Nick Whitfield’s movie has a horror-film name but is nothing of the sort. In it, two men, one tall and red-haired, one short and slumped, walk across the English countryside. They carry briefcases. They argue, amusingly, about esoteric minutiae (one long-running discussion is about Rasputin’s morality). Their working relationship — long-running, familiar, antagonistic — is as clear as their job is initially perplexing. Why suits? Why do they travel only on foot? Where are they exactly?
Whitfield takes his time with the details, but the spare atmosphere and lonesome framing set the tone: offbeat, anachronistic, intimate. The men visit strangers, ask them to sign elaborate forms, and then perform a procedure. How it works is irrelevant, though a fire extinguisher and a pair of shiny rocks are involved; what it uncovers gives the film its name.
People, mostly couples, request the procedure as a sign of commitment or, in one case, as one more step in a long line of attempts to get closer — attempts that come off like a kind of work all their own. People make themselves busy; people push themselves apart. They use a search for answers as a way to ignore the questions: How did we get here? Why are we like this?
Davis (Ed Gaughan) and Bennett (Andrew Buckley) can only give evidence, not answer questions. “It’s simple, this job,” Davis says. “Stick to the rules, tell them everything, leave and never come back.” But in his free time, Davis, the shorter, sterner of the two, has a secret and lives in a boat in the middle of nowhere. Bennett, taller, bespectacled, is a softie, always pushing at the rules that keep him distant from those who hire him.
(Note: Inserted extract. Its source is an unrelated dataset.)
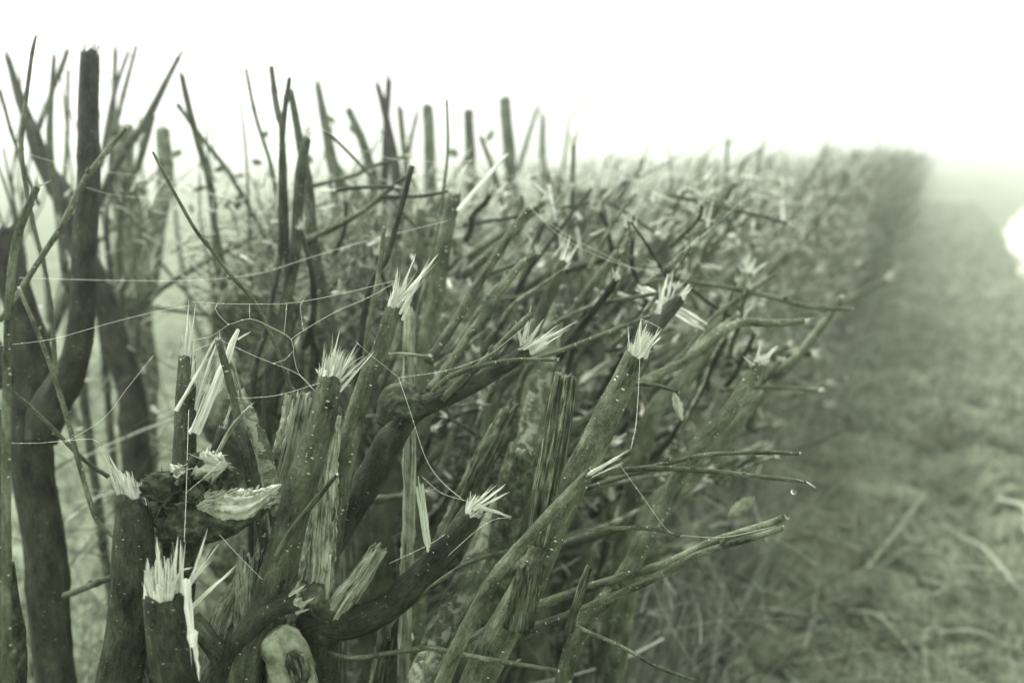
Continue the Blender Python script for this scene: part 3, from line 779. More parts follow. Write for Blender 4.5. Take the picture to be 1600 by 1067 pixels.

Their next job is different. In a thin, fey forest near a lovely old home, a woman (Paprika Steen) digs, looking for her lost husband. Her small son latches on to Bennet as a paternal stand-in. Her daughter, Rebecca, a beautiful, elfin twentysomething (the improbably named Tuppence Middleton), doesn’t speak, though she makes her fierce disinterest in her mother’s quest quite clear.
Whitfield’s debut feature (adapted from an earlier short) wobbles a little when it finds its main narrative thread. It’s not that the beats aren’t honest, or that the reveals are necessarily too predictable, but that the film’s beguilingly immediate beginning — no lead-in, no warmup, no introductions, just this, here, now — is at the heart of its winning, odd effectiveness. The fields and forests (the film is rich in greens) through which Davis and Bennett walk are lovely, pastoral and nondescript; their clients could be anyone; their lives could contain nothing but this. The lack of anchors, the way Whitfield never bounds his characters’ existences with biography, gives Skeletons the resonance of a short story that contains an entire life, painted on a tiny canvas but composed of vital details that tell all the important truths.